В качестве неразрывно связанных с данной идеей ее продолжений, также являющихся сущностными, конституирующими русский национальный правовой менталитет его характеристиками, могут быть названы два. Во-первых, это высокая толерантность народа в основной его массе к самым тяжелым лишениям и страданиям, которые он готов мужественно переносить во имя цели, осознанной им и воспринимаемой в качестве отвечающей идее справедливости; генетически закрепившаяся установка на жертвенное исполнение общенародного долга в требующих такой жертвенности обстоятельствах. В послании 2003 г. к Федеральному Собранию Российской Федерации на это свойство национального менталитета обратил внимание Президент России: «На всем протяжении нашей истории Россия и ее граждане совершали и совершают поистине исторический подвиг. Подвиг во имя целостности страны, во имя мира в ней и стабильной жизни. Удержание государства на обширном пространстве, сохранение уникального сообщества народов при сильных позициях страны в мире – это не только огромный труд. Это еще и огромные жертвы, лишения нашего народа. Именно таков тысячелетний исторический путь России. Таков способ воспроизводства ее как сильной страны. И мы не имеем права забывать об этом».[5]
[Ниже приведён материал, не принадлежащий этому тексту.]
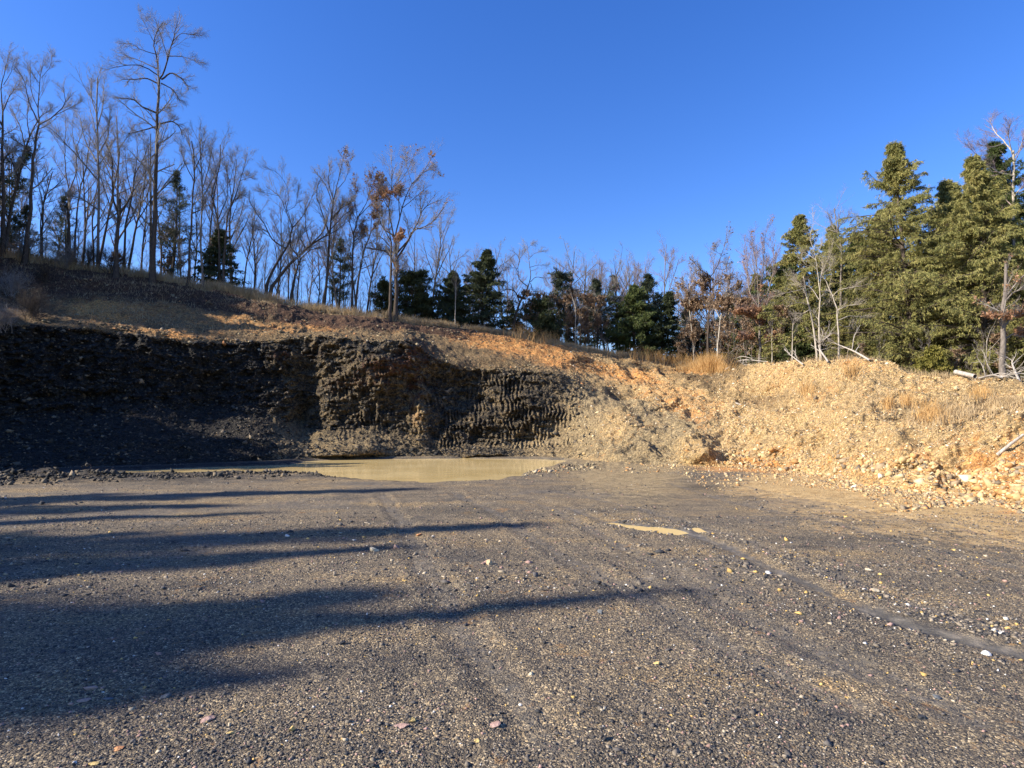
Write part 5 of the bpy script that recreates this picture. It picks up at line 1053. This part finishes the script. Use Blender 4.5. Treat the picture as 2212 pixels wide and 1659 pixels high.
# brushy shrubs (bare, many stemmed)
def shrub_parts(H, rg2, twig, leaf=None):
    n = 14; az_ = rg2.uniform(0, 6.28, n); e = np.radians(rg2.uniform(45, 85, n)); d = np.stack([np.cos(az_)*np.cos(e), np.sin(az_)*np.cos(e), np.sin(e)], -1); p = rg2.normal(0, .12, (n, 3))*[1, 1, 0]; pts = [p]
    for k in range(5): d = unit(d+.14*rg2.normal(size=(n, 3))); p = p+d*(H/5); pts.append(p)
    PL = np.stack(pts, 1); RD = np.full((n, 1), .016)*np.linspace(1, .4, 6)[None]
    tv, tf = tubes(PL, RD, 4); br = branches(PL, RD, rg2, .7, up=.1, l1=.45, t0=.15, lv=3, rmin=.005); cv, cf = merge([tubes(a, b3, s_) for a, b3, s_ in br])
    return [('stems', tv, tf, twig, None), ('crown', cv, cf, twig, None)]
sh = []
for i, (px_, py_, s_, lb) in enumerate([(20, 640, 1.3, 'dense dark bush at the far left above the shadowed face'), (70, 690, 1.3, 'pale twiggy bush on the rim at far left'), (95, 610, 1.1, 'twiggy bush on the shaded slope at far left'), (10, 720, 1.2, 'bush hanging over the shaded rim at the left edge'), (190, 575, 1.6, 'bush between the trunks on the left hill'), (240, 590, 1.6, 'dark bush at the foot of the thick forked tree'), (140, 580, 1.5, 'grey bush behind the rim left of the bare slope'), (1580, 800, 1.0, 'grey brush heap on the mound beside the orange grass'), (1250, 783, .6, 'dark roots sticking out at the end of the orange bank'), (60, 560, 1.6, 'low bush beside the clean dark trunk at left')]):
    g = bank_point(px_, py_); rg2 = np.random.default_rng(700+i)
    if i < 3:
        t = empty('shrub', g); tag(t, lb, 'shrub', 'leafless bushes')
        for nm, V, Fq, mt, tn in shrub_parts(1.0, rg2, [M_TWIG, M_BARK, M_BARK][i]): mesh(nm, V, Fq, mat=mt, smooth=True, parent=t)
        t.scale = (s_,)*3; sh.append(t)
    else:
        clone(sh[i % 3], 0, 0, s_, rg2.uniform(0, 6), lb, 'leafless bushes', XY=(g[0], g[1], g[2]))
# ------------------------------------------------------------------ dead wood
def wood(name, label, pts, r0, r1, twigs=0, mat=M_DEAD, sub=True, lift=.06):
    """pts: plan positions resting on the bank (px, py, extra height)"""
    Q = []
    for (a, b3, e) in pts:
        g = bank_point(a, b3) if b3 < 1100 else gpt(a, b3); g[2] += e+lift; Q.append(g)
    Q = resample(Q, 10); rd = np.linspace(r0, r1, 10); base = Q[0].copy(); rg2 = np.random.default_rng(int(sum(p[0] for p in pts)))
    parts = [('stem', *tubes((Q-base)[None], rd[None], 8), mat)]
    t = empty(name, base); tag(t, label, 'dead wood', 'dead wood lying on the banks')
    V, Fq = tubes((Q-base)[None], rd[None], 8)
    k = len(V); ends = np.array([[j for j in range(8)]]); 
    me = mesh('stem', V, Fq, mat=mat, smooth=True, parent=t)
    if twigs:
        a, ra = grow((Q-base)[None], rd[None], twigs, .25, 1.0, (25, 60), .5, 6, .16, .12, .6, rg2, .3, .008); b4, rb = grow(a, ra, 4, .2, 1, (25, 55), .5, 4, .15, .08, .6, rg2, .2, .006)
        cv, cf = merge([tubes(a, ra, 5), tubes(b4, rb, 4)]); mesh('side_branches', cv, cf, mat=mat, smooth=True, parent=t)
    return t
wood('fallen_log', 'short pale sawn log lying under the cedars near the right edge', [(2066, 811, .12), (2108, 816, .12)], .12, .10)
wood('fallen_branch', 'grey branch poking out of the tan bank at the right edge', [(2155, 988, .0), (2180, 976, .08), (2213, 963, .22)], .045, .03)
wood('fallen_branch', 'long bleached branch arched along the top of the brush heap', [(1568, 803, .1), (1600, 790, .35), (1660, 789, .2)], .06, .02, 4)
wood('fallen_branch', 'forked bleached branch spreading over the top of the mound', [(1880, 785, .1), (1850, 760+22, .5), (1800, 770, 1.0)], .06, .015, 8)
wood('fallen_branch', 'bleached branch reaching left from the crest of the mound', [(1735, 793, .1), (1715, 788, .4), (1695, 786, .9)], .05, .015, 6)
wood('fallen_branch', 'tangle of bleached branches beside the pale sawn log', [(2110, 826, .1), (2140, 828, .3), (2170, 830, .2)], .06, .02, 10)
wood('fallen_branch', 'pale branches at the foot of the grey trunk at far right', [(2205, 838, .1), (2190, 820, .8), (2165, 815, .9)], .06, .015, 8)
wood('fallen_branch', 'branch with a curled tip leaning from the mound into the pale trees', [(1790, 788, .1), (1770, 775, .9), (1800, 770, 1.5)], .06, .015, 8)
wood('fallen_branch', 'small bleached branch pile below the twisted oak', [(1560, 792, .2), (1600, 786, .5), (1625, 788, .4)], .05, .015, 6)
wood('stick', 'thin pale stick lying on the greyish slope above the pond', [(1590, 873, .02), (1610, 881, .02)], .04, .02)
В труде Дювернуа готовность народа смиряться, ограничивать свои интересы, претерпевать неудобства ради признанных справедливыми и объективно полезными целей может быть прослежена на примере предпринятого автором сравнительного исследования древнерусского и древнегерманского процессов. Несмотря на то, что для обеих древних систем обычного права было характерно ярко выраженное личностное начало, у германских народов эта роль личности, во многом определявшаяся положением индивида в обществе, сохраняла свое определяющее значение, а вот у русских, отмечает автор, в судебном производстве роль личности тяжущегося была сведена к минимуму. Это проявлялось в одинаковом недоверии суда к позициям обеих сторон, которым по сути достигалось их равенство в споре; стремлении суда к материальной, т. е. фактической истине; в приоритетном использовании приводящих к установлению такой истины доказательств (в первую очередь – показаний свидетелей, вплоть до показаний рабов, которые в отдельных случаях также могли свидетельствовать в суде) и, соответственно, значительно меньшем, по сравнению с германским процессом, хотя и сохранявшемся значении формальных доказательств (ордалий – испытаний огнем и водой; судебных поединков); даже в признававшемся за судом праве изменять исходя из общих представлений о справедливости условия попадавших в поле его зрения процентных сделок.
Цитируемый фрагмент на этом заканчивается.